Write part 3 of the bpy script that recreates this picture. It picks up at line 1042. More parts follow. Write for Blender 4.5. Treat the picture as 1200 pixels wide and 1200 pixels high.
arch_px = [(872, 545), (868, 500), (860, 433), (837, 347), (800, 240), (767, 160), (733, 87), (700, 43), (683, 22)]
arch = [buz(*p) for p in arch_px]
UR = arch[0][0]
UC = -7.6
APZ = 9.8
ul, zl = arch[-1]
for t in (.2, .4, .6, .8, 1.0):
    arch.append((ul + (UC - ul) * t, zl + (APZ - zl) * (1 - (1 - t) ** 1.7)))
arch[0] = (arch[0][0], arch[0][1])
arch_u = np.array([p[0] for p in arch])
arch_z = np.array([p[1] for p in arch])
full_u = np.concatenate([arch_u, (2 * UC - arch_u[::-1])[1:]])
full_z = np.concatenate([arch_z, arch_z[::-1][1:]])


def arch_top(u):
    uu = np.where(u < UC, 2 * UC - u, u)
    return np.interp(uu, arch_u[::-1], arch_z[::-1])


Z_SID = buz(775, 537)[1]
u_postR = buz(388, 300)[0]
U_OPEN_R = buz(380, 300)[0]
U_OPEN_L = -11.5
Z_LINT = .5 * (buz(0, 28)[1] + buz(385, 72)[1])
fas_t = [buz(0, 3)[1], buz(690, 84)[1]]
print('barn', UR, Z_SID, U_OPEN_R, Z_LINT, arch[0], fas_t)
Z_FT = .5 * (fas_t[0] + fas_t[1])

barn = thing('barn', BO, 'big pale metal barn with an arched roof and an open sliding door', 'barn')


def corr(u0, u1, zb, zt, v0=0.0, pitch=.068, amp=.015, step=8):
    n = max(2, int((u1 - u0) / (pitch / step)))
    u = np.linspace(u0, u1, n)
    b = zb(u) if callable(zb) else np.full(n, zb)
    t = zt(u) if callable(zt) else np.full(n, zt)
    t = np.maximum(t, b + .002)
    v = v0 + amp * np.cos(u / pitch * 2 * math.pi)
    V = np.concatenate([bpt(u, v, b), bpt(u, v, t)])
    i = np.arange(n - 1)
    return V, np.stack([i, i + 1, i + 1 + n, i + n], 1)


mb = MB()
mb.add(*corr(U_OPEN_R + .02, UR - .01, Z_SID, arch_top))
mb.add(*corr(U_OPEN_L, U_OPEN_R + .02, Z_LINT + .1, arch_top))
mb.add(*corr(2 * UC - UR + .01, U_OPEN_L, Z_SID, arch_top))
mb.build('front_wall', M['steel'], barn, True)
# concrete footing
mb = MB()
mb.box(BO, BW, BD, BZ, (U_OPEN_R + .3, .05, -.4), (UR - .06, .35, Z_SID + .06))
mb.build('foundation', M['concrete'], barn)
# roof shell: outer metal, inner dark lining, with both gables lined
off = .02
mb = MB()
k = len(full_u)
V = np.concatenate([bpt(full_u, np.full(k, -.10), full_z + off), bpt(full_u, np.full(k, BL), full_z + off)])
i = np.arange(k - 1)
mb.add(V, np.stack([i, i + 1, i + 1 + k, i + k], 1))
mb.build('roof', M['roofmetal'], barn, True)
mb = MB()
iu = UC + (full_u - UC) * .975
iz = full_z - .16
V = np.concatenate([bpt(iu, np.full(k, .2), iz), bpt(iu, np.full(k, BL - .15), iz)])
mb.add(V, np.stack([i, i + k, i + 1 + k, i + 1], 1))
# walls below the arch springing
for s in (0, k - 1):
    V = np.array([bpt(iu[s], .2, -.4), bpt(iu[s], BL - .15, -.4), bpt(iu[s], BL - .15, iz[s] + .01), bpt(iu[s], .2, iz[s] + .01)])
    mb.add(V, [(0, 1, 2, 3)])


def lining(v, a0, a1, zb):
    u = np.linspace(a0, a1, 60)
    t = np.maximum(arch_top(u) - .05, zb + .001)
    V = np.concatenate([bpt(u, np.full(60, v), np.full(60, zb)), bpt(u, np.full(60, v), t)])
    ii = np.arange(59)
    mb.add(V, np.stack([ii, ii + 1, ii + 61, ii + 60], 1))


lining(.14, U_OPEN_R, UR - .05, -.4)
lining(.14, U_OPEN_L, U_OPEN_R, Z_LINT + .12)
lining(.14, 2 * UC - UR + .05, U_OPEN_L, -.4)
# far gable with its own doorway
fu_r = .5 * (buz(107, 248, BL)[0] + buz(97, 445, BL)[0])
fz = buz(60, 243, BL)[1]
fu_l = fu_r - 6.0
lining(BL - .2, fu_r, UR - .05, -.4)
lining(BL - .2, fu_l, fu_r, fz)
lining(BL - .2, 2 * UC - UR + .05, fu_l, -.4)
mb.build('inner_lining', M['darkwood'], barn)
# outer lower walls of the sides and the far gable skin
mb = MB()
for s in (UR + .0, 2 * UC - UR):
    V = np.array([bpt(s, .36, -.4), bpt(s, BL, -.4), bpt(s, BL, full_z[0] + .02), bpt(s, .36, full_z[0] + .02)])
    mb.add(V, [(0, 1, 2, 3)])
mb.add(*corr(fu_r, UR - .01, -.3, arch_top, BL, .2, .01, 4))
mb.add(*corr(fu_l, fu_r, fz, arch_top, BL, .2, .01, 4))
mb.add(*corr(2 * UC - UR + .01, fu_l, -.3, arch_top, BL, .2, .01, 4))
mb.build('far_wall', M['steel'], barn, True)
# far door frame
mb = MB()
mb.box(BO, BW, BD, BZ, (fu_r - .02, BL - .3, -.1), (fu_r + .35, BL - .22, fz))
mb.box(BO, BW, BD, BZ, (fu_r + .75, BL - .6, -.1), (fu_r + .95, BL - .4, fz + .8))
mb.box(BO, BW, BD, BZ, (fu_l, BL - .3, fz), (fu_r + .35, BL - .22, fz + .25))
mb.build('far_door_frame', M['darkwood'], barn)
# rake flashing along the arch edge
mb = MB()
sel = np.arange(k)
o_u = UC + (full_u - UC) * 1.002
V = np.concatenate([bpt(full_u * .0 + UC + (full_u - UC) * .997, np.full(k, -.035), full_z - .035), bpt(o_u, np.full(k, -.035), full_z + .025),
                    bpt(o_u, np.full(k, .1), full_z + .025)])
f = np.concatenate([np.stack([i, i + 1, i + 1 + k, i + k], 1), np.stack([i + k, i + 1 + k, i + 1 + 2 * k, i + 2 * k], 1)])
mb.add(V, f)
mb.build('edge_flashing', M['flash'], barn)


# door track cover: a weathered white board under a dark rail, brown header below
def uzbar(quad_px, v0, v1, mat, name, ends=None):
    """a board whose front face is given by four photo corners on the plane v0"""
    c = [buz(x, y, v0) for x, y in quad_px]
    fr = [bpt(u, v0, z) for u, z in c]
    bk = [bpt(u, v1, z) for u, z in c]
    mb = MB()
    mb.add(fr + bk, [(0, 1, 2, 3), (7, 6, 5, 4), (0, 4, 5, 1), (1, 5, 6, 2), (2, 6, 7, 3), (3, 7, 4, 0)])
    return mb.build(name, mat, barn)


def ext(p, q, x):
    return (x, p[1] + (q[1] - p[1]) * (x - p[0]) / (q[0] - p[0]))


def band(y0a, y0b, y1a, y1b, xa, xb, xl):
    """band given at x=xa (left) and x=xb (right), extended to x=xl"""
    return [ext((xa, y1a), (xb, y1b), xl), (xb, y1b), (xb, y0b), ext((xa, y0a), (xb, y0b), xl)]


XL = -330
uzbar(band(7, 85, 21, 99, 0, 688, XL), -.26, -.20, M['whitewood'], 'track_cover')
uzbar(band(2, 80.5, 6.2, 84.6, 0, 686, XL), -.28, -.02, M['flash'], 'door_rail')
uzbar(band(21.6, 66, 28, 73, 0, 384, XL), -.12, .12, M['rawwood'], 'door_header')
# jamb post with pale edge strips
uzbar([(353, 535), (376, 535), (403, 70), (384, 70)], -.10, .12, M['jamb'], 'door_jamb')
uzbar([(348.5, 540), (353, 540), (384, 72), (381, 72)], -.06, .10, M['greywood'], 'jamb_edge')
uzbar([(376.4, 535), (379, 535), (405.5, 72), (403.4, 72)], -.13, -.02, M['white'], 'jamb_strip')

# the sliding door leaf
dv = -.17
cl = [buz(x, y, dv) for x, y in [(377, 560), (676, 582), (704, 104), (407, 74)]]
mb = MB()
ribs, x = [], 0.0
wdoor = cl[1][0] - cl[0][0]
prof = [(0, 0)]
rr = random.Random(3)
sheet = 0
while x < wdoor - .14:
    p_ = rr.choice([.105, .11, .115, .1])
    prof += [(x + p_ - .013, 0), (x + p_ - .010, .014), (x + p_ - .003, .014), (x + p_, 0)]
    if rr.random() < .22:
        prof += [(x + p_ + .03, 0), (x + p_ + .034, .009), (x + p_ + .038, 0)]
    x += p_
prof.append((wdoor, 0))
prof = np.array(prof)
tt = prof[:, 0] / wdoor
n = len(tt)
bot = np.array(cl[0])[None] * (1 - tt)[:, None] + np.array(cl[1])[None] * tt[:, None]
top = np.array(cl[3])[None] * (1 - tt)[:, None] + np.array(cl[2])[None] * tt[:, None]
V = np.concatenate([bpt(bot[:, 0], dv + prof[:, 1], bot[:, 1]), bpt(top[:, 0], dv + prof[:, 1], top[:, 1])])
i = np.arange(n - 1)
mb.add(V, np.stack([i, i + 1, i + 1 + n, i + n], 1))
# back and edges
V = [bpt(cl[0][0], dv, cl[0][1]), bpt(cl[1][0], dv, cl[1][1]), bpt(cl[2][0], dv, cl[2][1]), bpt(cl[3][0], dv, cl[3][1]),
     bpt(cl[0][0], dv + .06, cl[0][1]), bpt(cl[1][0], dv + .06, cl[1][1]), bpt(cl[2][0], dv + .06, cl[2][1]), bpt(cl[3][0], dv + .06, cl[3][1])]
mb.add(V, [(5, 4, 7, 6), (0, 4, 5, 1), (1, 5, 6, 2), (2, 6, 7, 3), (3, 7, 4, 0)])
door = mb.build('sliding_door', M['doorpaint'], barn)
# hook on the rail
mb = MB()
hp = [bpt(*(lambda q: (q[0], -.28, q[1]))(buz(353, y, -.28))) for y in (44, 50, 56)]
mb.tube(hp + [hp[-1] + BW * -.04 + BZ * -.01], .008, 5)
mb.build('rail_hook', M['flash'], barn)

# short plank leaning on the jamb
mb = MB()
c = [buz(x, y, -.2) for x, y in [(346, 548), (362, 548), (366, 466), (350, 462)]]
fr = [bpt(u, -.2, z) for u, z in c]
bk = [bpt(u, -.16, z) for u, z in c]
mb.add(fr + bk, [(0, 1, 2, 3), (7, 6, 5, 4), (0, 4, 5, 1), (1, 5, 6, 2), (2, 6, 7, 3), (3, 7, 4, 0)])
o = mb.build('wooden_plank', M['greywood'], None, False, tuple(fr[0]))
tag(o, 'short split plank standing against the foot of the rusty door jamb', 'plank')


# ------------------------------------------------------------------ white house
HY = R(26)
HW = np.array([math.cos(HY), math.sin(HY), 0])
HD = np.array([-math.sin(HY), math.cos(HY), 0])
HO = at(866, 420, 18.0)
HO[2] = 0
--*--
Exercise brief
Transcribe, word for word, every line from the line with "lining(.14, 2 * UC - UR + .05, U_OPEN_L, -.4)" to the line with "mb.build('edge_flashing', M['flash'], barn)", inclusive, and output nothing else.

The answer
lining(.14, 2 * UC - UR + .05, U_OPEN_L, -.4)
# far gable with its own doorway
fu_r = .5 * (buz(107, 248, BL)[0] + buz(97, 445, BL)[0])
fz = buz(60, 243, BL)[1]
fu_l = fu_r - 6.0
lining(BL - .2, fu_r, UR - .05, -.4)
lining(BL - .2, fu_l, fu_r, fz)
lining(BL - .2, 2 * UC - UR + .05, fu_l, -.4)
mb.build('inner_lining', M['darkwood'], barn)
# outer lower walls of the sides and the far gable skin
mb = MB()
for s in (UR + .0, 2 * UC - UR):
    V = np.array([bpt(s, .36, -.4), bpt(s, BL, -.4), bpt(s, BL, full_z[0] + .02), bpt(s, .36, full_z[0] + .02)])
    mb.add(V, [(0, 1, 2, 3)])
mb.add(*corr(fu_r, UR - .01, -.3, arch_top, BL, .2, .01, 4))
mb.add(*corr(fu_l, fu_r, fz, arch_top, BL, .2, .01, 4))
mb.add(*corr(2 * UC - UR + .01, fu_l, -.3, arch_top, BL, .2, .01, 4))
mb.build('far_wall', M['steel'], barn, True)
# far door frame
mb = MB()
mb.box(BO, BW, BD, BZ, (fu_r - .02, BL - .3, -.1), (fu_r + .35, BL - .22, fz))
mb.box(BO, BW, BD, BZ, (fu_r + .75, BL - .6, -.1), (fu_r + .95, BL - .4, fz + .8))
mb.box(BO, BW, BD, BZ, (fu_l, BL - .3, fz), (fu_r + .35, BL - .22, fz + .25))
mb.build('far_door_frame', M['darkwood'], barn)
# rake flashing along the arch edge
mb = MB()
sel = np.arange(k)
o_u = UC + (full_u - UC) * 1.002
V = np.concatenate([bpt(full_u * .0 + UC + (full_u - UC) * .997, np.full(k, -.035), full_z - .035), bpt(o_u, np.full(k, -.035), full_z + .025),
                    bpt(o_u, np.full(k, .1), full_z + .025)])
f = np.concatenate([np.stack([i, i + 1, i + 1 + k, i + k], 1), np.stack([i + k, i + 1 + k, i + 1 + 2 * k, i + 2 * k], 1)])
mb.add(V, f)
mb.build('edge_flashing', M['flash'], barn)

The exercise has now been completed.